If supply chain perfection leads to a lower cost or better quality or both, then it must be translated into a customer benefit of a unique price performance point, says Rama Bijapurkar
THERE is a retail fever raging through India, and as in the dot com days, you cannot go a hundred yards without running into someone who plans to get rich on retail or has got rich on retail. The game, as was the case in dot com, is about a temporary suspension of good sense on current and future valuations because of the blind belief that there is a gold mine accessible to anyone who has made the effort to buy a pick and a shovel. This is further exacerbated by the FDI rules and their mosaic of exceptions.
The unquestioned assumption nowadays is that with the creation of more and more supply, more and more consumer spend would be routed through modern retail, ensuring a “do nothing, just be there” top line growth for all. This betting is that supply will automatically create demand makes me nervous. It reminds me of the mid-1990s when so much new capacity was created based on this assumption, and so many industries ended up operating at less than 50% capacity utilisation. We used to joke about the desperate conduct of many businesses, and say that soon a three-bed room house would come free with the purchase of a refrigerator!
However, even if I were to concede that for the next five years demand will be ahead of supply, the truth also is that net margins in this business will always be low for the large top line mass retailers – because the promise of modern retailing is ‘better for cheaper’. Of course if you are a specialty retailer, you may actually be able to charge more for better or much more for unique. But then the top line would be small.
And the only way to get a decent-sized top line and a decent net margin would be if you could offer some very compelling proposition to a very interested set of consumers. So it’s back to customer segmentation (who am I going to target and why have I chosen this target) and back to razor-sharp rivalry propositions “why buy me and not someone else”, and in general, back to good old fashioned marketing 101 constructs.
Today, thoughts like customer needs or behaviour situations or living methods based segmentation (beyond the useless catch all definition of SEC AB, modern), thoughts like “why buy me “(not as in “see how wonderful my format is”, but as in “what do I do for you more than others”), thoughts of “brand personality” (“if Food Bazaar and Reliance were people, what kind of people would they be, and who would you rather buy from”), etc., are not of high concern in the Indian retail ecosystem – yet.
The basis of competition seems to be store size and supply chain. However, these must result in some consumer benefits that they value. If supply chain perfection leads to a lower cost or better quality or both, then it must be translated into a customer benefit of a unique price performance point.
Further, there is no real entry barrier to setting up a retail operation, since it doesn’t cost so much, and funding is easily available – there are a whole lot of investors who also want to ride the retail boom. That makes it all the more important to go back to marketing 101 and think about what makes for customer loyalty, and for customer pull.

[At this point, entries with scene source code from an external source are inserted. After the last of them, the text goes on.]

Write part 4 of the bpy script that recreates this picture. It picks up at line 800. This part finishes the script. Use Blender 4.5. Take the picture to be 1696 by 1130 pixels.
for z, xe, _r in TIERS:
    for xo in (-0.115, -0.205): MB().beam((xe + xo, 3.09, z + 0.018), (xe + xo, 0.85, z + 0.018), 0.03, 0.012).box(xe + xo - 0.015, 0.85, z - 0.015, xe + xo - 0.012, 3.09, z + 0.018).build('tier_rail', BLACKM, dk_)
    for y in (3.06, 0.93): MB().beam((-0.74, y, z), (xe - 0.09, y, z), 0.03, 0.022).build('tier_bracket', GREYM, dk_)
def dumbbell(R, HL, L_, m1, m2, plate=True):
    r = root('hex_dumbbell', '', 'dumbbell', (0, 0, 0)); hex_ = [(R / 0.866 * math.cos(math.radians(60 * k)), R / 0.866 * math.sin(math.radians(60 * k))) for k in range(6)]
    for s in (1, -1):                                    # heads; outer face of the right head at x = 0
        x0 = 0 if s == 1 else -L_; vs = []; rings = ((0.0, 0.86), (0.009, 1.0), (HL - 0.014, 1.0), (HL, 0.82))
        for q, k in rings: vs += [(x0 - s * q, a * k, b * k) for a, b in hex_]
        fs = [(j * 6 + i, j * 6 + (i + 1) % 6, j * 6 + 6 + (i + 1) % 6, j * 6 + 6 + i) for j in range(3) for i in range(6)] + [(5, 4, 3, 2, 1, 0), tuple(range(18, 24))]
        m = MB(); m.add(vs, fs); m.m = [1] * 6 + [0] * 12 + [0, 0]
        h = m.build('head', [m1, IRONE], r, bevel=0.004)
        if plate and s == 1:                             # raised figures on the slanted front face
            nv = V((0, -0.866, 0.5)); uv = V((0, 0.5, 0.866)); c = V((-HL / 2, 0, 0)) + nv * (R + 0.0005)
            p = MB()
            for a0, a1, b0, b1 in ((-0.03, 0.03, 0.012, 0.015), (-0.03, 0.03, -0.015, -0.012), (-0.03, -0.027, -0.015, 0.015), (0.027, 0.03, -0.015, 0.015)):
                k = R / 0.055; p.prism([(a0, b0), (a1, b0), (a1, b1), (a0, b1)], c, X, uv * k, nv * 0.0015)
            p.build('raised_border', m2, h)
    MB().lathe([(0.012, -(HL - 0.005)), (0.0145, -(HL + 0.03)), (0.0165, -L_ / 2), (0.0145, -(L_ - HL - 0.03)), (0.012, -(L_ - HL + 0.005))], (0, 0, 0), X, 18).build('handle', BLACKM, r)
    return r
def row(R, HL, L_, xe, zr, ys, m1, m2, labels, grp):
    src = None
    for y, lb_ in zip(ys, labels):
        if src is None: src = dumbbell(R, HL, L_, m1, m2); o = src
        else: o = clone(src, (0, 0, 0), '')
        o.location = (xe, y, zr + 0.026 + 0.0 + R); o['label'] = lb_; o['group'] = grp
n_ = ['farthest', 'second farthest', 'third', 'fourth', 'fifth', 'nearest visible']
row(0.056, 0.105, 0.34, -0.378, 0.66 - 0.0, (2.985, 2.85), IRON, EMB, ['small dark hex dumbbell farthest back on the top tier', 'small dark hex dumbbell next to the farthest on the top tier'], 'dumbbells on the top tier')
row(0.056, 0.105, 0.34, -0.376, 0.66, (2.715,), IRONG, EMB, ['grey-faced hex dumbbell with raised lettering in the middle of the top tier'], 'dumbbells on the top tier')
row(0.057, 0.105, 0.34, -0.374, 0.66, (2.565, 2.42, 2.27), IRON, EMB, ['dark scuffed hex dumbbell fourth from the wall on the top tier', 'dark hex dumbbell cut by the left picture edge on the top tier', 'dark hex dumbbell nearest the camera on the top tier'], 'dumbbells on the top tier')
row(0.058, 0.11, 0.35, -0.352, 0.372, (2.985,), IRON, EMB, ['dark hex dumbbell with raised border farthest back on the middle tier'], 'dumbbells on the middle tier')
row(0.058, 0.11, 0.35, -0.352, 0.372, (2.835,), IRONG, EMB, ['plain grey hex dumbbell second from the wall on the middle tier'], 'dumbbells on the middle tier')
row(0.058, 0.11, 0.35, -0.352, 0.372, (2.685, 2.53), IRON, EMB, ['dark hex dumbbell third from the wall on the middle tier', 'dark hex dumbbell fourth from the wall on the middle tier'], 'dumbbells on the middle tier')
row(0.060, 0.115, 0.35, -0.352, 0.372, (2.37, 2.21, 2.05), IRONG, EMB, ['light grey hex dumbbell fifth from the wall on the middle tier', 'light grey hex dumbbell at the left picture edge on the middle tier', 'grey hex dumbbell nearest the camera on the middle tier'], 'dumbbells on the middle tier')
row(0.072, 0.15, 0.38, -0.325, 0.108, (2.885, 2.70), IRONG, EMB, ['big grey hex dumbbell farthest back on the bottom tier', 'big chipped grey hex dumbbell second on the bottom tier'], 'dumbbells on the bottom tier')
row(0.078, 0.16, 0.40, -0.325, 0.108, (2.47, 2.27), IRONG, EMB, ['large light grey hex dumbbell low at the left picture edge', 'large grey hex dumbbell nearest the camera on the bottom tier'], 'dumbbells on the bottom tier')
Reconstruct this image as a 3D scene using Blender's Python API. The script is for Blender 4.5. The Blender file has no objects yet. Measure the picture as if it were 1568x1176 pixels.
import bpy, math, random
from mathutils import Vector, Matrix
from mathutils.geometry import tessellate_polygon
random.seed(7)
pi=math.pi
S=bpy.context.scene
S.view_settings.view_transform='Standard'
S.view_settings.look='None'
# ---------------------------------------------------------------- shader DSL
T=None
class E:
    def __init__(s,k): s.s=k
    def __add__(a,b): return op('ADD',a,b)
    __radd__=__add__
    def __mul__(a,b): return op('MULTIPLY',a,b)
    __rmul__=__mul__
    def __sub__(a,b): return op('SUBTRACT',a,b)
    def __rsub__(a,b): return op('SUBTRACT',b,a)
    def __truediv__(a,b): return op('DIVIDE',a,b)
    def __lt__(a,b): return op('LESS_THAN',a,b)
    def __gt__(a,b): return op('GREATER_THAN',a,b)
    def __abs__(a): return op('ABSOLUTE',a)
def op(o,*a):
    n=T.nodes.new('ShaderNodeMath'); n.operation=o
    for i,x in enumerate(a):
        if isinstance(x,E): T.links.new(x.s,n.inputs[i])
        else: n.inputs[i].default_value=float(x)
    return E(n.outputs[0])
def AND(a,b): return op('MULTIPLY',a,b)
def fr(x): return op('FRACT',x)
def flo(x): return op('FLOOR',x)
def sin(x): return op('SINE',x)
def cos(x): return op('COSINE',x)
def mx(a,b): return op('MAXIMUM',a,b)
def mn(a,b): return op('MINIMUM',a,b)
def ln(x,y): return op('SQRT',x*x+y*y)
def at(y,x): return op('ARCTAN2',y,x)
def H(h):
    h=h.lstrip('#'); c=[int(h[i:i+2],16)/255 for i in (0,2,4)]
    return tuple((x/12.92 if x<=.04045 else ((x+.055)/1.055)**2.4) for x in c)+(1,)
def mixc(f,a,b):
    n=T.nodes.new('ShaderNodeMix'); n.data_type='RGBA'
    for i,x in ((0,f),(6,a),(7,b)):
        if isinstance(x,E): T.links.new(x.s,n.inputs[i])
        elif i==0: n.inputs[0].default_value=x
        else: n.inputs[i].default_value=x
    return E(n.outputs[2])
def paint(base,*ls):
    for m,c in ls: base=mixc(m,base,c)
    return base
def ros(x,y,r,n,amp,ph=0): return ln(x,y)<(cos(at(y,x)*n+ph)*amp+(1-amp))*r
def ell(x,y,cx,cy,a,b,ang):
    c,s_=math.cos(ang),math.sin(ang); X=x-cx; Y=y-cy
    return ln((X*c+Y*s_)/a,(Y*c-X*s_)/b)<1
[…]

TODAY, retail strategy is described in terms of format, location, type of real estate, merchandise mix and a number called sales per square foot that is assumed to be determined almost entirely by location and format and category of goods retailed. So it isn’t unusual to see business plans showing that with huge square footage stores, the sales will automatically be huge too. That isn’t the case unless the proposition is compelling enough to pull in people from far and near. Locating something in a crowded and rich catchment area does not mean that sales per square foot will happen. When people tell me that being located in the right mall is the key to success because footfalls are the “why buy me”, I wonder if that is a robust business model at all.

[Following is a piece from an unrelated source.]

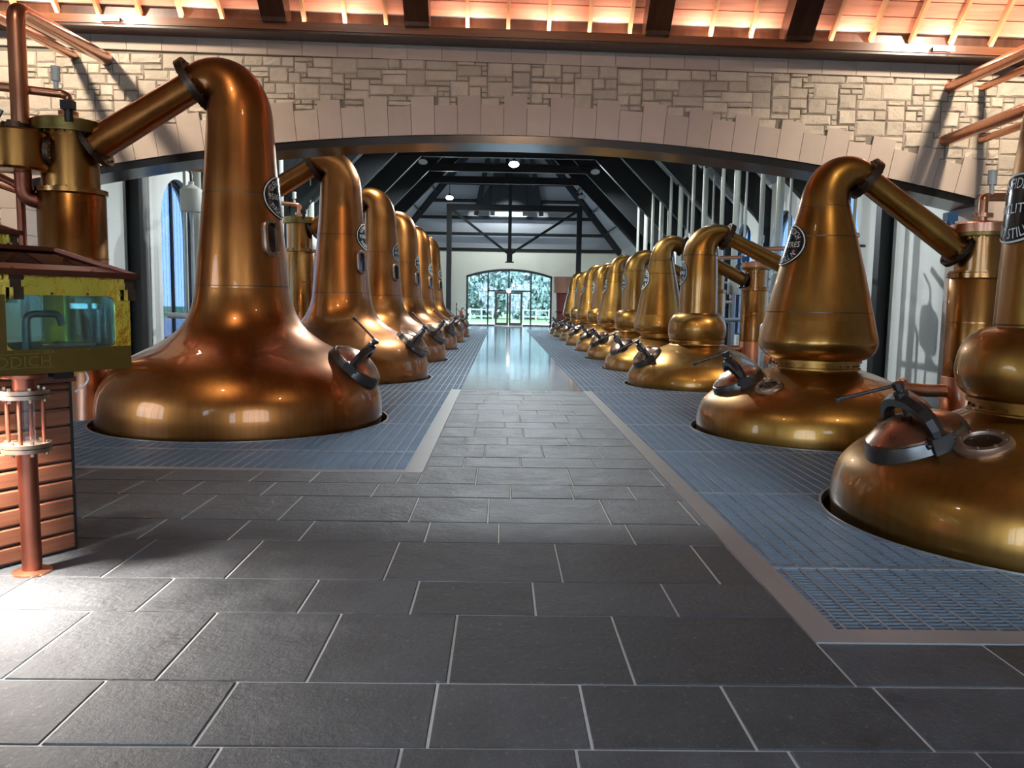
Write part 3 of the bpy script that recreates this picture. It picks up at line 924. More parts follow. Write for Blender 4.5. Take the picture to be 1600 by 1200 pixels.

Retail strategy needs to be described more explicitly in terms of its front end or market strategy – who is this meant for (and not meant for), what does it offer in terms of consumer proposition (not product list but benefit arena, both functional and emotional benefits) and in terms of price-performance point, why should anyone buy from it and not from somewhere else? Therefore, what kind of brand personality should it have? What kind of relationship with the customer? Trusted friend? Style guru? Role model? Once the front end has been described, then the product design needs to be done to walk the talk – what store size design? What ambience? What customer experience? What merchandise overall strategy, and what mix?
The business design to support the market strategy and the product design needs to be done next. The product design, out on a limb by itself, cannot be given either the title or the stature, as it is today, of strategy.
The larger retailing community (and I include all their investors in this too) is very clued into international retail and what we can learn from there. It always strikes me that in addition to importing the formats, it would make sense to import the strategy and brand disciplines that international retailers have. If American Eagle, Gap, Old Navy, Abercrombie & Fitch were all people, we would know exactly what kind of people they were; and we would know who amongst our friends would not be likely to shop there and who would love to be there, and we would know if they were all invited to a party, who would make what kind of conversation with each other.
Of course, it could be argued that he who has real estate and he who has lots of money would be king. So why bother with all this customer stuff? Creative stores, well stocked stores, malls with footfalls, mammoth size – isn’t that the name of the game? Not as competition increases. The day of reckoning may be five years down the road, but the dot com experience tells us that it definitely comes one day. And only the likes of Amazon and e-Bay designed with the customer religion survive!